Want a thriving career? Respect basics and plant seeds to nurture the “missing 33%”

by | Jul 8, 2023 | Blog | 0 comments

Basics can be so boring. Basic food. Basic exercise. Basic sleep. Basic finance. Basic clothes. And let’s not forget basic business acumen.

Yet, basics play a crucial role in our development. Once the basics take root, they strengthen, grow, and bear fruit that helps us flourish.

Let’s take basic business acumen, or “the missing 33% for women,” as Susan Colantuono calls it. She’s the co-host in the Lead to Soar! Community, a global network of women committed to leadership and career development.

Colantuono says acumen is especially valuable as you move up in organizations and want to be considered for opportunities to lead the business. To be tapped, you need to demonstrate to top executives and often the board of directors too that you have a solid foundation in business, strategic, and financial acumen.

Yet, this acumen is often missing from women’s “career success equation,” Colantuono explains. Women start accruing the “missing 33%” early in their career because “very few women are clearly told how essential these three skills are for reaching the top.”  Or, women may have business acumen, but their superiors don’t perceive it (and think it’s missing), which can hold women back.

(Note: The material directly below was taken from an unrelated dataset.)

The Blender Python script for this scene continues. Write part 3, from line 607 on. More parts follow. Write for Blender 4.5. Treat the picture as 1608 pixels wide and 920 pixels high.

Colantuono says men outperform women when it comes to acumen, which is a proxy for business outcomes. By contrast on the other two elements, women do better than men on interpersonal and team skills, that is, engaging others. And managers rate women and men the same on their personal attributes, that is their “personal greatness” as she calls it.

To exacerbate the “missing 33%,” most mentors or coaches, especially external coaches, don’t address acumen. And to add insult to injury, much of the literature and popular media about women and their careers focus on what women need to “fix.” Women’s alleged deficits include needing to be more confident, more inspirational, more influential, better negotiators, better delegators, and less perfect. We also need to confront our imposter syndrome, step out of our comfort zone, and be more aligned with the rest of the organization. (And who knows what else I’m missing when examining women leaders from this deficit-obsessed lens, which is so unhelpful….)

And it’s not just the humans who are ignoring the “missing 33%” for female leaders. Colantuono discovered AI ignored acumen for women when she posed questions to Canva’s Magic Write tool about leadership tips in general and for women specifically.

As an executive coach, I must own up and agree with Colantuono that I’ve been contributing to the “missing 33%” problem for females, and certainly not intentionally. It’s an error of omission rather than bad or misleading advice.

My first mistake was assuming that my coachees have a foundation in business acumen and they’re staying up to date. My second mistake was not explicitly talking about the care and feeding of your business acumen to grow your career. (It’s ironic since my information diet is heavy on business issues, thanks to my journalism education and MBA.)

To change my ways so I’ll become part of the solution rather than continue contributing to the problem, I’m taking these actions: 

  • For one women’s leadership development initiative, my coaching colleagues and I are planting seeds that we hope take root. We’ve provided the participants with a comprehensive set of business-based questions that employees, recruits, customers, suppliers, and others could ask them. By preparing answers to these questions on their own or with their learning partner, they can ground themselves in business, strategic, and financial issues that affect their team, business unit, and the company.


  • Then for the second cohort that convened earlier this summer, we added three statements to our initial survey before the start of the development. Participants rate themselves on a scale of “1” to “5” with “1” as “not at all” and “5” as “very much so.” We’ll then ask the same questions at the end of the initiative to discover the extent to which the ratings have changed. (By the way, if you’d like to see these questions, just email me.)


  • And for the MBA students I coach, I’m now talking to my them about how they need to build on the business, strategy, and financial knowledge that they gained through their program. They can’t consider their studying of these topics as a “check off the box” activity. They need to develop their business acumen further, especially if they want to grow and develop in their career.

I respect and appreciate Susan Colantuono’s work in this area, especially her shining a needed light on this problem. I prefer different terminology, though. Rather than continuing to talk about the “missing 33%,” I suggest a reframe to break the pattern of a deficit mindset.

To be more positive and inspirational, let’s talk about the topic this way: To grow a strong and healthy career, you need to plant three seeds: business, strategic and financial acumen. Once they take root, continue to nurture, and feed them so they’ll feed and nurture you throughout your career. And it’s never too late to start.